Somut olayda, davacının sigortalılık başlangıcının tespitini istediği 01/12/1979 tarihinde 13 yaşında olduğu ve eğitim çağında bulunduğu, davalı işyerinde yapılan işin niteliği ile davacının yaşı dikkate alındığında ancak çırak olarak çalışabileceği anlaşılmaktadır.
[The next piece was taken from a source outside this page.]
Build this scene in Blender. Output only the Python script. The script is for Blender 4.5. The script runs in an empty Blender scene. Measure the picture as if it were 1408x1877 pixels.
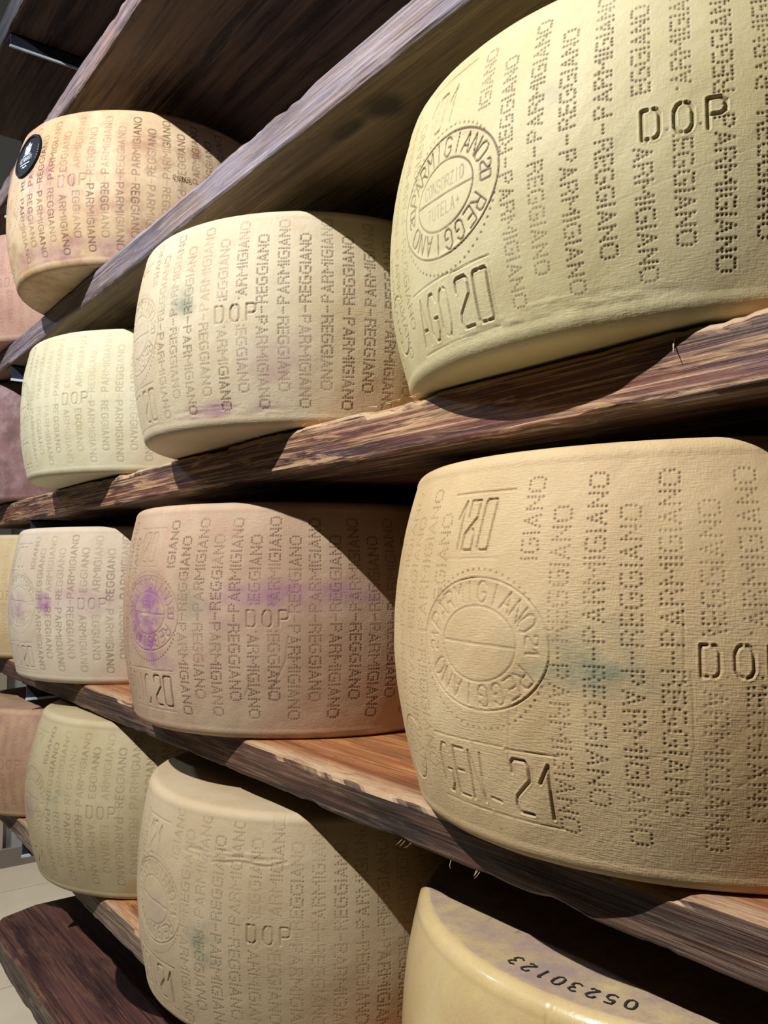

Ayrıca, davacının eğitim durumunun da belirlenmesi gerekmektedir.
Yapılacak iş, davacının eğitim durumunu da araştırıp yukarıda yer alan açıklamalar doğrultusunda değerlendirme yapmak ve buna göre davacının yaşlılık aylığı koşullarının oluşup oluşmadığını belirleyip sonucuna göre bir karar vermekten ibarettir.
Mahkemece, bu maddi ve hukuki olgular göz önünde tutulmaksızın yazılı şekilde hüküm kurulması usul ve yasaya aykırı olup bozma nedenidir.
O halde, davalı Kurum vekilinin bu yönleri amaçlayan temyiz itirazları kabul edilmeli ve hüküm bozulmalıdır.
SONUÇ: Hükmün yukarıda açıklanan nedenlerle BOZULMASINA, 15/03/2018 gününde oybirliğiyle karar verildi.